State avoids big bailout for now

The Massachusetts State Treasury successfully sold $750 million in bonds Wednesday, quelling fears that the Commonwealth would have to turn to the federal government for money in the same manner troubled Wall Street firms have in recent weeks.
State Treasurer Tim Cahill approached the U.S. Treasury and the Federal Reserve Bank of Boston about lending Massachusetts money earlier this week as a precaution, Cahill spokeswoman Francy Ronayne said.
‘We were exploring this option only as a sort of last resort in case of an emergency,’ Ronayne said. ‘We don’t need money, we’re okay.’
The sale of the bonds, which the state needs to maintain everyday operations, was delayed for several weeks because the current financial crisis made credit very difficult to obtain, according to a State Treasury press release.
Ronayne said the state wanted to wait until economic conditions were more favorable before completing the transaction.
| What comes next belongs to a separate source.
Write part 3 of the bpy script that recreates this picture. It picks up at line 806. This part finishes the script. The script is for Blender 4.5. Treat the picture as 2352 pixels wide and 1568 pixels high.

‘The markets are so volatile right now . . . and interest rates are sky high,’ she said. ‘So we put it off until we had things under complete control.’
Asking the U.S. Treasury for a large loan under the same conditions as the recent Wall Street bailout may have been a serious option if private credit had remained unavailable, Ronayne said.
‘If the markets were still frozen, our approach with the Fed would have gone further,’ she said.
Although Massachusetts was successful in finally selling the bonds, credit is still very hard to come by, Boston College finance professor Mike Barry said.
‘I think Bill Gates would have trouble qualifying for a loan at this point,’ he said.
An entity with an A-level credit rating like Massachusetts should not have to worry about getting loans under normal conditions, Boston University finance professor Mark Williams said.
‘The rating of Mass. is top-shelf,’ Williams said. ‘The fact that the [state] treasury had to get on its knees and go to the Fed . . . speaks to how significant the crisis really is.’
The commonwealth must still be careful about its finances, because one of the state’s largest industries ‘-‘- colleges and universities ‘-‘- might not be as insulated from recession as many assume, Williams said.
BU and other universities throughout the state have recently put a hold on all hiring and expansion, a sign that they are beginning to feel the effects of the crisis as well, he said.
‘These colleges are not recession-proof,’ he said. ‘We will be impacted.’